Asked about Bloomberg’s reporting and an understanding among workers that the ban would be reinstated Jan. 1, Carroll declined to answer directly.

“Employees and drivers are allowed to have their cell phones with them,” she said by email.

A second worker, who also was not authorized to speak publicly and who works at STL4, the building diagonally across the street from the damaged facility, said in a written message that one of her closest co-workers was grateful that she had a phone with her. If she had not had her phone, she would not have known to run to shelter.

“We live in the midwest. Tornado watches and warnings happen ALL THE TIME. Most days we barely bat an eye at storm watches, and we are accustomed to taking shelter in a moment’s notice at warnings,” she wrote. “But you can’t take shelter if you don’t get the warning.”

Workers said having phones with them was a lifeline overnight Friday. Rob Elmore, 38, a seasonal process assistant at the facility diagonally across the street from the center that was hit by the tornado, said he was able to stay in touch with his family through the tornadoes.

I was getting text messages left and right from family members, said Elmore, who has worked at Amazon for over a year.

Digging deeper

Kelly Nantel, an Amazon spokeswoman, said in a statement “We’re deeply saddened by the news that members of our Amazon family passed away as a result of the storm in Edwardsville, IL. Our thoughts and prayers are with the victims, their loved ones, and everyone impacted by the tornado. We also want to thank all the first responders for their ongoing efforts on scene. We’re continuing to provide support to our employees and partners in the area.”

John Felton, Amazon’s senior vice president of global delivery services, also said at a news conference Monday that “all procedures were followed correctly.” 

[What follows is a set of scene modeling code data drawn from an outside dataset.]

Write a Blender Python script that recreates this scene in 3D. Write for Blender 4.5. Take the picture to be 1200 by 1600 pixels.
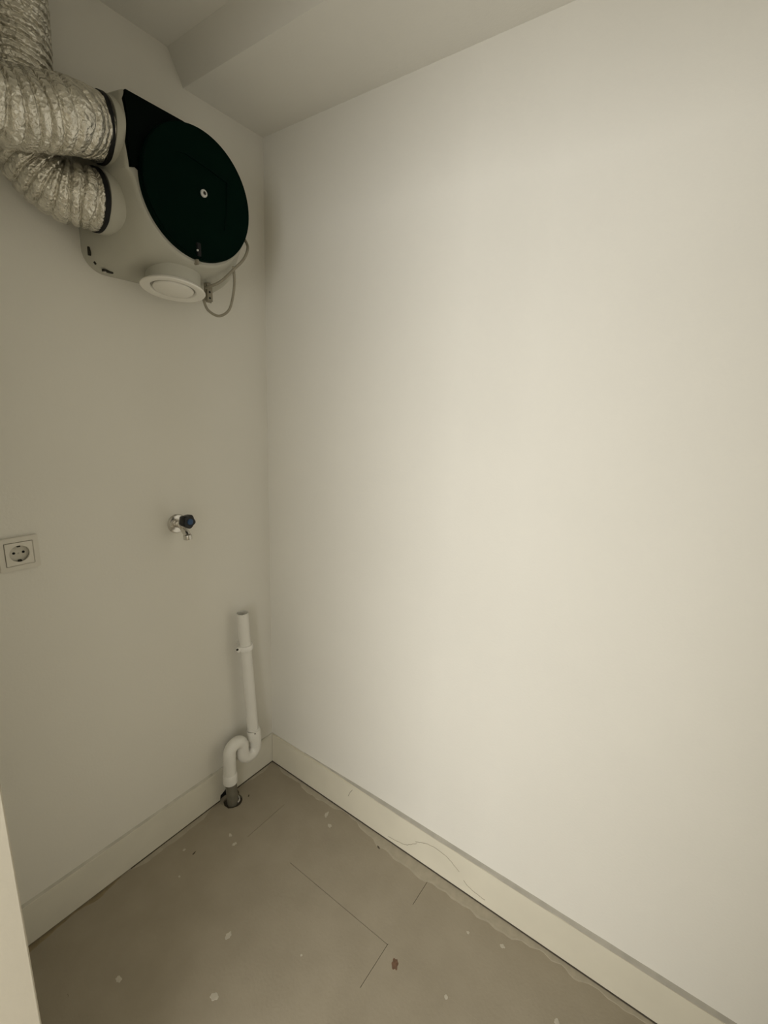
import bpy, bmesh, math, random
from mathutils import Vector, Matrix, noise

# ------------------------------------------------------------------ scene reset
for o in list(bpy.data.objects):
    bpy.data.objects.remove(o)
SC = bpy.context.scene
COL = SC.collection
random.seed(7)

# ------------------------------------------------------------------ camera
YAW, PITCH, ROLL, FPX = 0.9594, -0.2244, 0.0415, 720.7
f = Vector((math.sin(YAW)*math.cos(PITCH), math.cos(YAW)*math.cos(PITCH), math.sin(PITCH)))
r0 = Vector((math.cos(YAW), -math.sin(YAW), 0)); u0 = r0.cross(f)
r = math.cos(ROLL)*r0 + math.sin(ROLL)*u0
u = -math.sin(ROLL)*r0 + math.cos(ROLL)*u0
cam_d = bpy.data.cameras.new('camera')
cam_d.sensor_fit = 'VERTICAL'; cam_d.sensor_height = 36.0; cam_d.lens = FPX*36.0/1600.0
cam_d.clip_start = 0.02
cam = bpy.data.objects.new('camera', cam_d); COL.objects.link(cam)
m = Matrix((r, u, -f)).transposed().to_4x4(); m.translation = Vector((-1.1311, -1.3208, 1.4858))
cam.matrix_world = m
SC.camera = cam

# ------------------------------------------------------------------ world, light, exposure
W = bpy.data.worlds.new('world'); SC.world = W; W.use_nodes = True
W.node_tree.nodes['Background'].inputs[0].default_value = (0.9, 0.93, 1.0, 1)
W.node_tree.nodes['Background'].inputs[1].default_value = 0.3
SC.view_settings.view_transform = 'Standard'; SC.view_settings.look = 'None'
SC.view_settings.gamma = 1.0; SC.view_settings.use_curve_mapping = False
SC.view_settings.exposure = 0.0
# area lamp for soft doorway light, in an added, unseen hall window
wl = bpy.data.lights.new('added_hall_light', 'AREA'); wl.shape = 'RECTANGLE'
wl.size = 2.1; wl.size_y = 1.35; wl.energy = 55.5; wl.color = (1.0, 0.985, 0.955)
wlo = bpy.data.objects.new('added_hall_light', wl); COL.objects.link(wlo)
wlo.location = (-3.02, -1.40, 1.30)
wlo.rotation_euler = (math.radians(90), 0, math.radians(-90))     # -Z axis towards +X

# ------------------------------------------------------------------ materials
def mat(name, col, rough=0.6, metal=0.0, var=0.0, vscale=6.0, bump=0.0, bscale=200.0, col2=None, detail=4.0, spec=0.4):
    M = bpy.data.materials.new(name); M.use_nodes = True
    N = M.node_tree.nodes; L = M.node_tree.links; B = N['Principled BSDF']
    B.inputs['Base Color'].default_value = (*col, 1); B.inputs['Roughness'].default_value = rough
    B.inputs['Metallic'].default_value = metal; B.inputs['Specular IOR Level'].default_value = spec
    tc = N.new('ShaderNodeTexCoord')
    if var or col2:
        nz = N.new('ShaderNodeTexNoise'); nz.inputs['Scale'].default_value = vscale; nz.inputs['Detail'].default_value = detail
        L.new(tc.outputs['Object'], nz.inputs['Vector'])
        rp = N.new('ShaderNodeValToRGB')
        c2 = col2 or tuple(max(0, c*(1-var)) for c in col)
        rp.color_ramp.elements[0].position = 0.35; rp.color_ramp.elements[1].position = 0.65
        rp.color_ramp.elements[0].color = (*c2, 1); rp.color_ramp.elements[1].color = (*col, 1)
        L.new(nz.outputs['Fac'], rp.inputs['Fac']); L.new(rp.outputs['Color'], B.inputs['Base Color'])
    if bump:
        nb = N.new('ShaderNodeTexNoise'); nb.inputs['Scale'].default_value = bscale; nb.inputs['Detail'].default_value = 3
        L.new(tc.outputs['Object'], nb.inputs['Vector'])
        bp = N.new('ShaderNodeBump'); bp.inputs['Strength'].default_value = bump; bp.inputs['Distance'].default_value = 0.002
        L.new(nb.outputs['Fac'], bp.inputs['Height']); L.new(bp.outputs['Normal'], B.inputs['Normal'])
    return M

M_wall = mat('painted_wall', (0.86, 0.835, 0.755), 0.75, var=0.025, vscale=2.5, bump=0.18, bscale=160, spec=0.25)
M_ceil = mat('painted_ceiling', (0.86, 0.84, 0.77), 0.85, var=0.03, vscale=3, bump=0.2, bscale=140, spec=0.2)
M_base = mat('cream_baseboard', (0.78, 0.735, 0.60), 0.55, var=0.05, vscale=7, bump=0.12, bscale=60)
M_base_l = mat('offwhite_baseboard', (0.80, 0.768, 0.66), 0.6, var=0.05, vscale=7, bump=0.12, bscale=60)
M_caulk_l = mat('offwhite_caulk', (0.64, 0.61, 0.525), 0.7, var=0.15, vscale=25)
M_caulk = mat('grey_caulk', (0.47, 0.44, 0.37), 0.7, var=0.15, vscale=25)
M_floor = mat('screed_floor', (0.385, 0.337, 0.255), 0.8, col2=(0.355, 0.310, 0.232), vscale=9, bump=0.25, bscale=120, detail=7, spec=0.25)
M_floorsub = mat('dark_subfloor', (0.10, 0.083, 0.06), 0.9, var=0.2)
M_paint = mat('spilled_wall_paint', (0.47, 0.42, 0.325), 0.6, var=0.12, vscale=40)
M_paintw = mat('white_paint_drop', (0.57, 0.525, 0.43), 0.6, var=0.1, vscale=60)
M_ochre = mat('ochre_stain', (0.33, 0.265, 0.16), 0.8, var=0.2, vscale=40)
M_clamp = mat('bright_white_plastic', (0.93, 0.91, 0.85), 0.35, var=0.03, vscale=20)
M_brown = mat('brown_stain', (0.20, 0.115, 0.07), 0.8, var=0.3, vscale=120)
M_crack = mat('dark_crack', (0.36, 0.31, 0.22), 0.9, var=0.2, vscale=60)
M_hall = mat('hall_wall', (0.84, 0.82, 0.76), 0.8, var=0.02, bump=0.1)
M_jamb = mat('door_jamb_paint', (0.67, 0.625, 0.52), 0.5, var=0.03, vscale=5, bump=0.1, bscale=120)
M_body = mat('light_grey_housing', (0.52, 0.508, 0.43), 0.5, var=0.04, vscale=8, bump=0.06, bscale=250)
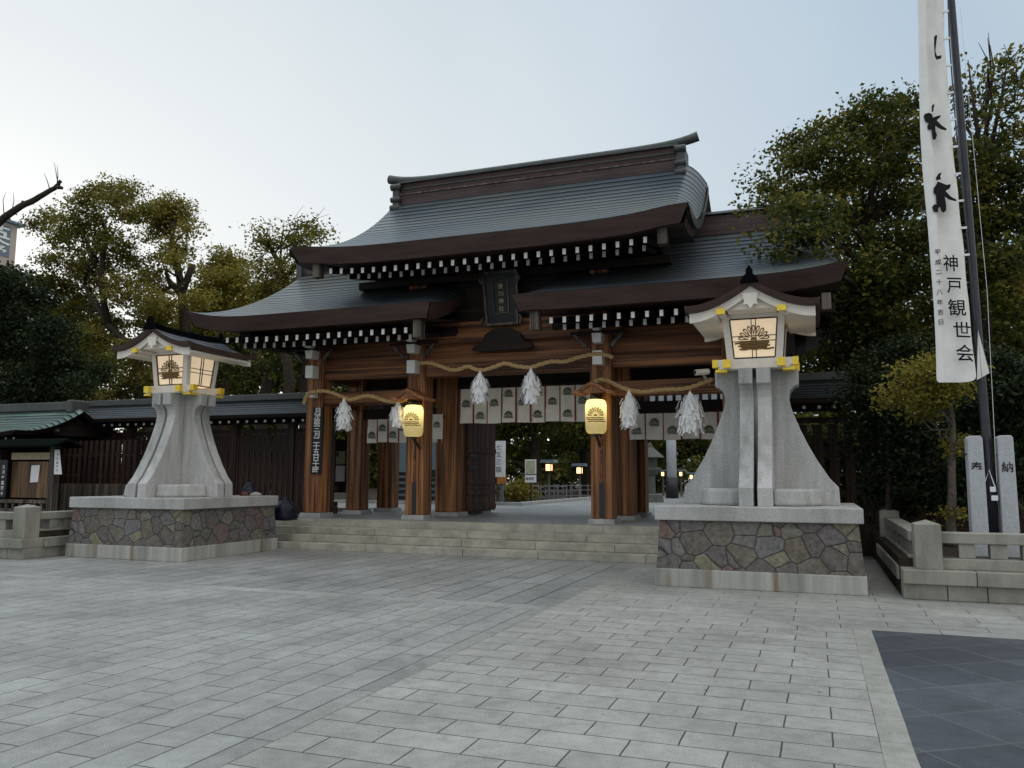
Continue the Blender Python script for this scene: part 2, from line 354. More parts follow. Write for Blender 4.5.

But the Occupational Safety and Health Administration, or OSHA, said Monday that it had opened an investigation into the collapse of the DLI4 building in Edwardsville where the six workers died.

Safety personnel and first responders survey the damaged Amazon distribution center Saturday in Edwardsville, Ill.Michael B. Thomas / Getty Images

“OSHA has had compliance officers at the complex since Saturday, December 11 to provide assistance,” wrote Scott Allen, the regional director of public affairs for the Labor Department. “OSHA has six months to complete its investigation, issue citations and propose monetary penalties if violations of workplace safety and or health regulations are found.”

Carroll said in a statement that “OSHA investigates all workplace fatalities and we are supporting them."

Illinois Gov. J.B. Pritzker said at the news conference Monday that local officials have started “to determine if there were any structural issues” at the distribution center. He said his administration has asked Amazon whether it followed best practices in terms of safety procedures at the warehouse. 

The collapse has only stirred the anger of Amazon workers across the country who have been trying to unionize. Chris Smalls, a former Amazon employee who leads the Amazon Labor Union, an independent effort to organize warehouse staff members, said in a statement that the collapse shows that workers need a labor union.

“The needless deaths were a reminder of Amazon keeping shifts going during other disasters, such as at the Staten Island facility during Hurricane Ida,” he said.

UPDATE: This article has been updated to include additional responses from Amazon.